"I have a fifteen year old daughter and all her friends, male and female, come every Saturday night to my house - movie night. We're all squashed into this apartment until eleven pm. I know where my kid is. She can go to other homes, but she has to stay in screaming distance of home." Everyone nods. Yes we know what you mean.

The strong feeling I got from the first few meetings of the women's group was that I was in a new place, or even a new space. The idea of shared wisdom is often used to describe the coming together of like minds, but what was revelatory to me was that I felt I was receiving so much - the simple gifts of openness and a remarkable absence of tension. I was unprepared for the rewards the meetings were beginning to yield. When I was going about my normal routine I would find myself getting a little boost of pleasure when the group would unexpectedly pop into my mind.
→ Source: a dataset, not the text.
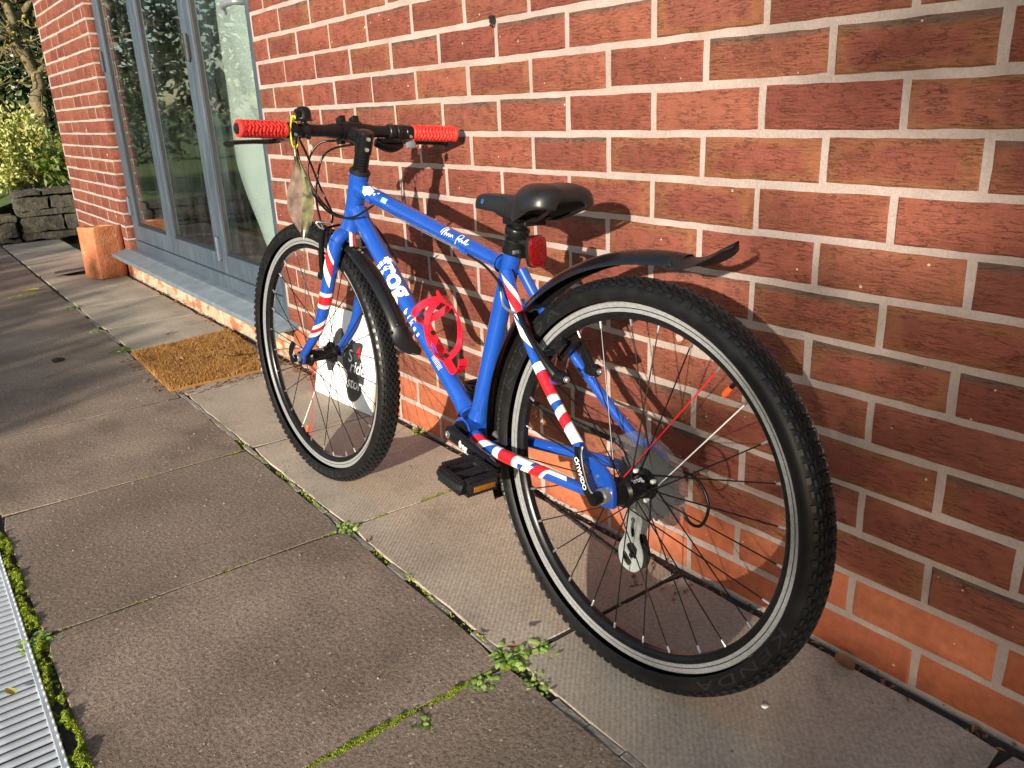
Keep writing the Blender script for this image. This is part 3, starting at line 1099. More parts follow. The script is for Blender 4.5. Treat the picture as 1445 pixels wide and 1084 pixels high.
pb = MB()
rings = [(0.113, 0.0), (0.118, 0.006), (0.120, 0.12), (0.122, 0.24), (0.124, 0.33), (0.126, 0.350), (0.122, 0.362), (0.100, 0.362), (0.094, 0.350), (0.090, 0.10)]
vs, fs = [], []
for i, (r_, z) in enumerate(rings):
    rg = sq_ring(r_ * 0.74, z * 0.84, 40, 11.0 if i < 5 else (10.0 if i < 7 else 2.8), R(20))
    vs += [p + V(noise.noise_vector(p * 16)) * 0.0035 for p in rg]
for i in range(len(rings) - 1):
    for k in range(40):
        l = (k + 1) % 40
        fs.append((i * 40 + k, i * 40 + l, (i + 1) * 40 + l, (i + 1) * 40 + k))
fs.append(tuple((len(rings) - 1) * 40 + k for k in range(40)))
pb.add(vs, fs)
po = pb.build('pot_body', M['terracotta'], pot, smooth=45)
pot.rotation_euler = (R(-1.5), R(-2), 0)
sl = MB()
sl.prism([(-0.16, -0.10), (0.13, -0.13), (0.17, 0.05), (0.02, 0.13), (-0.06, 0.10)], 0, 0.008, (1, 0, 0.10), (0, 1, 0.06), (0, 0, 1))
o = tag(sl.build('broken_slate', M['slate'], bevel=0.002), 'broken dark purple roof slate lying left of the terracotta pot', 'slate')
o.location = (-5.10, -0.235, 0.016)

# doormat
mat_o = empty('doormat', (-2.54, -0.25, 0))
tag(mat_o, 'brown coir doormat lying on the slabs below the glass doors', 'doormat')
mbz = MB()
mc = [(-2.83, -0.445), (-2.235, -0.462), (-2.24, -0.085), (-2.90, -0.03)]
def matpt(u, v):
    a = V((*mc[0], 0)).lerp(V((*mc[1], 0)), u); b_ = V((*mc[3], 0)).lerp(V((*mc[2], 0)), u)
    return a.lerp(b_, v)
vs = [matpt(u, v) + V((0, 0, z)) for z in (0.001, 0.010) for u, v in ((0, 0), (1, 0), (1, 1), (0, 1))]
mbz.add(vs, [(4, 5, 6, 7), (0, 1, 5, 4), (1, 2, 6, 5), (2, 3, 7, 6), (3, 0, 4, 7), (3, 2, 1, 0)])
o = mbz.build('backing', M['coir'], mat_o, smooth=0); o.location = -V((-2.54, -0.25, 0))
fb = MB()
rn = random.Random(5)
for i in range(26000):
    u, v = rn.uniform(-0.006, 1.006), rn.uniform(-0.008, 1.008)
    p = matpt(u, v) + V((0, 0, 0.008))
    bare = noise.noise(V((p.x * 9, p.y * 9, 3)))
    h = rn.uniform(0.009, 0.016) * (0.55 if bare > 0.28 else 1.0)
    an = rn.uniform(0, 6.28)
    w = V((math.cos(an), math.sin(an), 0)) * 0.0011
    ln2 = V((rn.uniform(-1, 1), rn.uniform(-1, 1), 0)) * 0.005
    fb.add([p - w, p + w, p + ln2 + V((0, 0, h))], [(0, 1, 2)])
o = fb.build('fibres', M['coir'], mat_o, smooth=0); o.location = -V((-2.54, -0.25, 0)); o['kind'] = 'stuff'

# drain channel with slotted grating
dr = tag(empty('drain_grating', (-0.9, -1.13, 0)), 'galvanised slotted drain grating along the paving edge', 'grating')
DL = -V((-0.9, -1.13, 0))
db = MB()
db.box((-0.9, -1.131, -0.05), (3.2, 0.115, 0.05))
db.build('channel', M['galv_dark'], dr, smooth=0, loc=DL)
db = MB()
db.box((-0.9, -1.0720, -0.010), (3.2, 0.010, 0.026))
db.box((-0.9, -1.190, -0.010), (3.2, 0.010, 0.026))
k = 0
x = -2.48
while x < 0.68:
    db.box((x, -1.0685, 0.0045), (0.006, 0.004, 0.006)); x += 0.02065
db.build('edge_rail', M['galv'], dr, bevel=0.0012, seg=1, loc=DL)
sm = MB()
sm.tube([(0, -0.055, 0), (0, 0.055, 0)], 0.0075, 10, flat=0.55, ref=(0, 0, 1))
sme = sm.mesh('slat', M['galv'], 50)
x = -2.47
while x < 0.68:
    link_mesh('slat', sme, dr, V((x, -1.131, -0.003 + random.uniform(-.0006, .0006))) + DL)
    x += 0.02065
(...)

As the project continued, I realized my ideas were changing about how to be more woman-positive. I had always thought that if I was going to do something that would assist women, it would have to have a big agenda - doing something that concretely moved toward solving violence, incest, housing problems. It had to be organizing a Take Back the Night march, or setting up a transition house, or hiring a counsellor to deal specifically with childhood sexual assault memories. I hadn't thought that woman-positive might mean something less political, less active and organized. I hadn't thought about the ordinary reality of going to movies alone because somebody might assume you are a prostitute looking for company or feeling belittled around men you lived or worked with.

I had said early in the project that I thought woman-positive -like feminist - had to be about "the important work that has to be done." I discovered that something extremely valuable and woman-positive was really very simple to do. It was also right under our noses but we had never seen it. We had always, as properly trained facilitators, planned for activities and set objectives and desired outcomes. We viewed each activity from a problem-solving stance so that we could say at the end, "Did we accomplish our goal?" "Were our objectives met?" Now here we were arriving at meetings without agendas and plans, literally as though we had never known how to do things the other way. And Mary, my co-researcher at the program, had the same kind of revelation:

All I ever saw [before the project] was the problems and the negative [aspects of women's lives] . . . my idea of this woman-positive thing really broadened from being just the crisis thing to what women need in general to make them happy and their lives productive and satisfactory to them.

While the women's group was finding out one way to be woman-positive, I was finding out a great deal about myself and about other women's lives. By keeping a journal, I was able to explore my own thoughts and reactions. Inevitably, I would think sometimes about the differences between my life and those of the women learners. Their isolation from other women was strange to me. I had not realized that this is a serious problem for women politically. When I wrote about men being the social conduit for these women, I was realizing the hard fact that women could be accused of being agents of their own disempowerment. Socialized to believe they don't amount to much without men, they stand by and watch men talking to each other like old buddies.